I’ve tried to explain recent posts why I think this particular verdict based on funeral picketing is unconstitutional, because the intentional infliction of emotional distress tort and the invasion of privacy tort can’t properly be used to punish such speech. But may a legislature permissibly enact statutes banning funeral picketing, perhaps by analogy to many jurisdictions’ bans on residential picketing?

I discussed this in some measure last year; and it seems to me that indeed a content-neutral ban on picketing immediately in front of a place in which a funeral is being conducted would likely be upheld, just as content-neutral bans on picketing immediately in front of home are upheld.

But the bans would have to be content-neutral, rather than relying on criteria such as “outrageous[ness]” or “offensive[ness],” which invite an inquiry into the speaker’s viewpoint. Compare Carey v. Brown, which struck down a residential picketing ban because the ban had a content-based exception for labor picketing.

The bans would also have to be narrow. Even as to residential picketing, the Court upheld restrictions in large part because they left open the alternative of parading through the neighborhood, and later struck down an injunction that created a 300-foot no-picketing buffer zone around certain residences. It’s hard to see how, given this, the Court would uphold a ban that would cover the Phelpsians’ speech 1000 feet away from the church at which the funeral was taking place.

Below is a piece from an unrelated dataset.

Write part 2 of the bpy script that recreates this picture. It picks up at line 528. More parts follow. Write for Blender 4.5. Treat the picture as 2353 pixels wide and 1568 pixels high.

Of course, the consequence of these limitations is that people would still be able to express their anti-American, anti-gay, cruel, unduly personalized, and just plain disgusting views in places where the bereaved could see them — on radio programs (should such a program invite the speakers as guests or take their calls), in picket signs that aren’t right in front of the funeral but are visible from the funeral procession, in press releases that some media outlets may report on, on Web sites, and the like. But repugnant as this speech may be, it seems to me that the First Amendment requires that it be tolerated.